The PTAB Precedential Opinion Panel (POP) held that “service of a pleading asserting a claim alleging infringement triggers the one-year time period for a petitioner to file a petition under 35 U.S.C. § 315(b), even where the serving party lacks standing to sue or where the pleading is otherwise deficient.”
GoPro filed a complaint in a California district court seeking a declaration of noninfringement of a patent held by 360Heros. 360Heros filed a counterclaim for infringement. GoPro then filed a motion for summary judgment, alleging that 360Heros lacked standing to sue. The district court granted the motion, concluding that 360Heros lacked standing. More than one year after GoPro was served with the counterclaim, GoPro filed a petition for IPR challenging the patent.
The POP held that GoPro’s petition for IPR was time-barred under § 315(b), explaining: “if service of a pleading asserting infringement occurred ‘in a manner prescribed by law,’ then the one-year time period for a petitioner to file a petition under § 315(b) is triggered on the date of service.
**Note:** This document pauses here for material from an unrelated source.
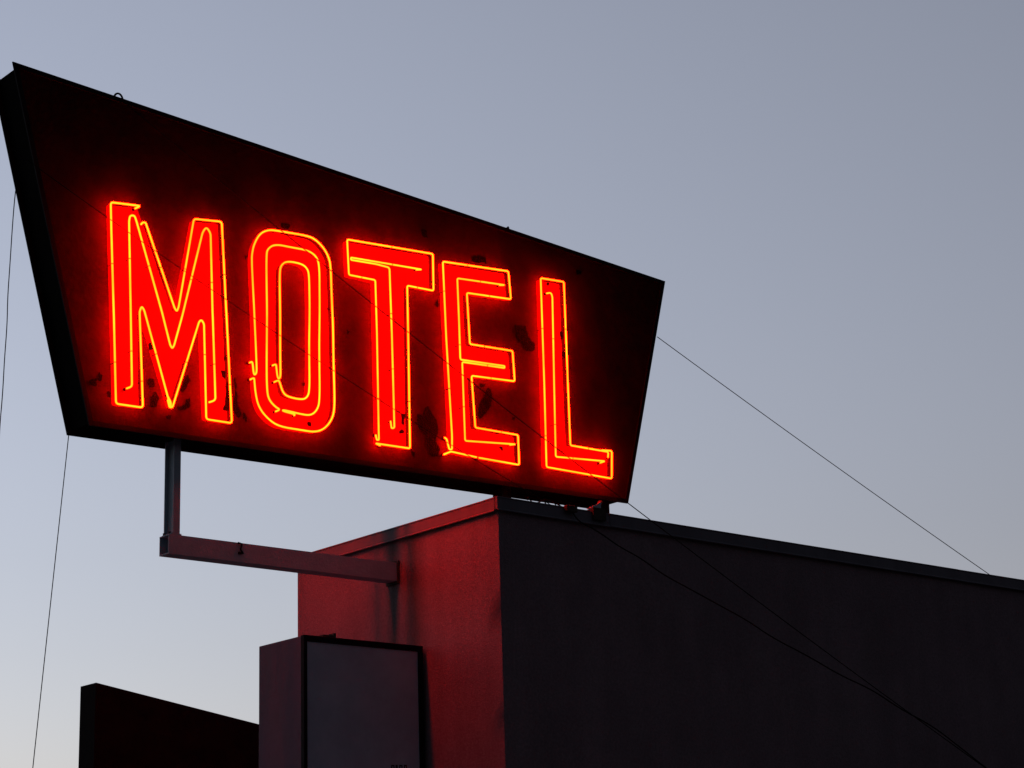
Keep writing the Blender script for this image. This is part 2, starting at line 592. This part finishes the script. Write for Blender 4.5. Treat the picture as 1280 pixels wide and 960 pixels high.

The one-year time period is triggered regardless of whether the serving party lacked standing to sue or the pleading was otherwise deficient.” In so ruling, the POP specifically distinguished “a circumstance in which a party serves a complaint in bad faith, e.g., with knowledge that it lacks standing to pursue its claims of patent infringement or the intent to frustrate a petitioner’s ability to file an IPR.” If that circumstance arises, the POP “may revisit the question of the availability of an equitable tolling of the application of the time bar.”